Fifth annual Democratic IRV straw poll
Barack Obama beat Al Gore in the seventh round of counting. Under winner-take-all rules, Gore would have won with 24% of votes. Strong support for Dennis Kucinich ultimately broke in favor of Obama.
Last year, Gore beat Feingold in the ninth round of counting, when Obama supporters broke for the former Vice President.
Caveat: This unscientific poll over-represents Democrats likely to clock in with high liberalism and political knowledge scores (i.e. left-wing pols, the dominant demographic at Take Back America).

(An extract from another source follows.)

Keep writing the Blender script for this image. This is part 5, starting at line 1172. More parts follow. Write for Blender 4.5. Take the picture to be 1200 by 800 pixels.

Instant runoff votes tell us more about voter opinion than traditional "check off one" questionnaires. While Gore and Obama were roughly neck and neck in the first round (16 votes to 14), and while Gore's support intensified relative to Obama's as other candidates were eliminated, Obama ultimately had broader appeal, especially among Kucinich partisans.
Politico.com ran a two-choice poll throughout the conference, which Obama also won. Kucinich interestingly didn't exhibit the first-choice support in their poll that he did in ours. Maybe the ability to rank as many candidates as one wants, or the knowledge that successive rankings actually would count, made voters less risk-averse.
What the poll established is that Obama, Edwards and Clinton form a clear first tier of presidential candidates among progressives, pollster Stan Greenberg said. But unlike many national polls that show Clinton in the lead, people polled at the Take Back America conference showed a strong and interchangeable preference for Obama and Edwards.The poll allowed participants to make a first and a second choice for who they would vote. Obama was the first choice of 29 percent of the poll participants; 26 percent chose Edwards. As a second choice, Obama won the support of 30 percent of the poll participants, and Edwards won 28 percent.
Conference participants chose Howard Dean in 2003, Edwards for VP in 2004 and Edwards for President in 2005.